___ Source material ___

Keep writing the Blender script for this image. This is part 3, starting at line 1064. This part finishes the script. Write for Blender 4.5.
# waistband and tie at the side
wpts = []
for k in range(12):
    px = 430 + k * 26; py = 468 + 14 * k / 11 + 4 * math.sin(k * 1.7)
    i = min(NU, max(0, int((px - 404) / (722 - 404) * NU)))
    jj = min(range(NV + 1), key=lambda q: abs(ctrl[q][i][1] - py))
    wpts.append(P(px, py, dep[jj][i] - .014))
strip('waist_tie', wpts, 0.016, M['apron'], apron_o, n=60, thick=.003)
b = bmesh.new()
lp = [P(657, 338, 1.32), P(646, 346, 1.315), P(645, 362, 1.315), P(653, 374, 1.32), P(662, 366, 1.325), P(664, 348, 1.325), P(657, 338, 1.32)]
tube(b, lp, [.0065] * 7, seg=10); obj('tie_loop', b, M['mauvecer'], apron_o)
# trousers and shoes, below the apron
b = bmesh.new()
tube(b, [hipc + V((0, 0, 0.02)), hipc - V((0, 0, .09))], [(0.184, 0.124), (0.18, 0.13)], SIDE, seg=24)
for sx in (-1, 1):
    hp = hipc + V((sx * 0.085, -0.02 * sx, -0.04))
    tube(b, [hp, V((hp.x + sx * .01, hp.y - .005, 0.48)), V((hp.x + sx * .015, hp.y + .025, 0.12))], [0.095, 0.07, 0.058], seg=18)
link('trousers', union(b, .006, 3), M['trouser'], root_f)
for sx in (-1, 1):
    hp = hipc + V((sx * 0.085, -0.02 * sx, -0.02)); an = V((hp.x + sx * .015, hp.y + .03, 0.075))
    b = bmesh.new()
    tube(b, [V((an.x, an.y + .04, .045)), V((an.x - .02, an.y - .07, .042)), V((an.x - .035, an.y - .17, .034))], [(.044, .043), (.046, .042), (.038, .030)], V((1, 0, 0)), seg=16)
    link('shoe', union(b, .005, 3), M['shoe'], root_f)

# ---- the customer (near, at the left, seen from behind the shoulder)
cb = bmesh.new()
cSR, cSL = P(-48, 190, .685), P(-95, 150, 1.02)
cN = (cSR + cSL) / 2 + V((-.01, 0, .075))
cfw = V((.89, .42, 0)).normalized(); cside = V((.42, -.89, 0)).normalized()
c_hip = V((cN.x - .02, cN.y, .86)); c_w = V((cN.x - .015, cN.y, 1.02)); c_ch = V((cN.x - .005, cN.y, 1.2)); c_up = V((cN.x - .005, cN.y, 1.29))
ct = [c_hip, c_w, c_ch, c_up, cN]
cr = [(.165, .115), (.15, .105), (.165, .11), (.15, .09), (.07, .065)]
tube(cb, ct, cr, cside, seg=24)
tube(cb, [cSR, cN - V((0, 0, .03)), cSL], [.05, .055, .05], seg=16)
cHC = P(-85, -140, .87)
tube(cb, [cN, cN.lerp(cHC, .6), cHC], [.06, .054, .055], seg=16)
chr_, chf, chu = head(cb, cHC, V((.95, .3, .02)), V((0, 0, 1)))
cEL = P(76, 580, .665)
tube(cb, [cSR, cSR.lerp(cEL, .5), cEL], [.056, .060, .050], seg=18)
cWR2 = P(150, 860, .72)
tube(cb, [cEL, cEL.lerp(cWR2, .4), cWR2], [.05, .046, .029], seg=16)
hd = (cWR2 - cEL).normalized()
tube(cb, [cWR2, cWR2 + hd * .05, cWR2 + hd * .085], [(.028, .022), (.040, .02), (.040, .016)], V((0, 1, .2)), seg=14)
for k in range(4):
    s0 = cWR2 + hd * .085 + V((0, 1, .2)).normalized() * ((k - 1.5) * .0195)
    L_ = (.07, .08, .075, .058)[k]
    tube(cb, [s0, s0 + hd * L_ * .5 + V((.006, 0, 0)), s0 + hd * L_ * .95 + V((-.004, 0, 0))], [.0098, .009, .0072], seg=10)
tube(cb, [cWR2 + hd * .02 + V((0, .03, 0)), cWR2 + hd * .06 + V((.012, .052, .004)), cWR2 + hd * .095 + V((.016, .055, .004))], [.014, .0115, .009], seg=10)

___

The problem: Could you quote the material above in full, exactly as it stands?

Written solution:
Keep writing the Blender script for this image. This is part 3, starting at line 1064. This part finishes the script. Write for Blender 4.5.
# waistband and tie at the side
wpts = []
for k in range(12):
    px = 430 + k * 26; py = 468 + 14 * k / 11 + 4 * math.sin(k * 1.7)
    i = min(NU, max(0, int((px - 404) / (722 - 404) * NU)))
    jj = min(range(NV + 1), key=lambda q: abs(ctrl[q][i][1] - py))
    wpts.append(P(px, py, dep[jj][i] - .014))
strip('waist_tie', wpts, 0.016, M['apron'], apron_o, n=60, thick=.003)
b = bmesh.new()
lp = [P(657, 338, 1.32), P(646, 346, 1.315), P(645, 362, 1.315), P(653, 374, 1.32), P(662, 366, 1.325), P(664, 348, 1.325), P(657, 338, 1.32)]
tube(b, lp, [.0065] * 7, seg=10); obj('tie_loop', b, M['mauvecer'], apron_o)
# trousers and shoes, below the apron
b = bmesh.new()
tube(b, [hipc + V((0, 0, 0.02)), hipc - V((0, 0, .09))], [(0.184, 0.124), (0.18, 0.13)], SIDE, seg=24)
for sx in (-1, 1):
    hp = hipc + V((sx * 0.085, -0.02 * sx, -0.04))
    tube(b, [hp, V((hp.x + sx * .01, hp.y - .005, 0.48)), V((hp.x + sx * .015, hp.y + .025, 0.12))], [0.095, 0.07, 0.058], seg=18)
link('trousers', union(b, .006, 3), M['trouser'], root_f)
for sx in (-1, 1):
    hp = hipc + V((sx * 0.085, -0.02 * sx, -0.02)); an = V((hp.x + sx * .015, hp.y + .03, 0.075))
    b = bmesh.new()
    tube(b, [V((an.x, an.y + .04, .045)), V((an.x - .02, an.y - .07, .042)), V((an.x - .035, an.y - .17, .034))], [(.044, .043), (.046, .042), (.038, .030)], V((1, 0, 0)), seg=16)
    link('shoe', union(b, .005, 3), M['shoe'], root_f)

# ---- the customer (near, at the left, seen from behind the shoulder)
cb = bmesh.new()
cSR, cSL = P(-48, 190, .685), P(-95, 150, 1.02)
cN = (cSR + cSL) / 2 + V((-.01, 0, .075))
cfw = V((.89, .42, 0)).normalized(); cside = V((.42, -.89, 0)).normalized()
c_hip = V((cN.x - .02, cN.y, .86)); c_w = V((cN.x - .015, cN.y, 1.02)); c_ch = V((cN.x - .005, cN.y, 1.2)); c_up = V((cN.x - .005, cN.y, 1.29))
ct = [c_hip, c_w, c_ch, c_up, cN]
cr = [(.165, .115), (.15, .105), (.165, .11), (.15, .09), (.07, .065)]
tube(cb, ct, cr, cside, seg=24)
tube(cb, [cSR, cN - V((0, 0, .03)), cSL], [.05, .055, .05], seg=16)
cHC = P(-85, -140, .87)
tube(cb, [cN, cN.lerp(cHC, .6), cHC], [.06, .054, .055], seg=16)
chr_, chf, chu = head(cb, cHC, V((.95, .3, .02)), V((0, 0, 1)))
cEL = P(76, 580, .665)
tube(cb, [cSR, cSR.lerp(cEL, .5), cEL], [.056, .060, .050], seg=18)
cWR2 = P(150, 860, .72)
tube(cb, [cEL, cEL.lerp(cWR2, .4), cWR2], [.05, .046, .029], seg=16)
hd = (cWR2 - cEL).normalized()
tube(cb, [cWR2, cWR2 + hd * .05, cWR2 + hd * .085], [(.028, .022), (.040, .02), (.040, .016)], V((0, 1, .2)), seg=14)
for k in range(4):
    s0 = cWR2 + hd * .085 + V((0, 1, .2)).normalized() * ((k - 1.5) * .0195)
    L_ = (.07, .08, .075, .058)[k]
    tube(cb, [s0, s0 + hd * L_ * .5 + V((.006, 0, 0)), s0 + hd * L_ * .95 + V((-.004, 0, 0))], [.0098, .009, .0072], seg=10)
tube(cb, [cWR2 + hd * .02 + V((0, .03, 0)), cWR2 + hd * .06 + V((.012, .052, .004)), cWR2 + hd * .095 + V((.016, .055, .004))], [.014, .0115, .009], seg=10)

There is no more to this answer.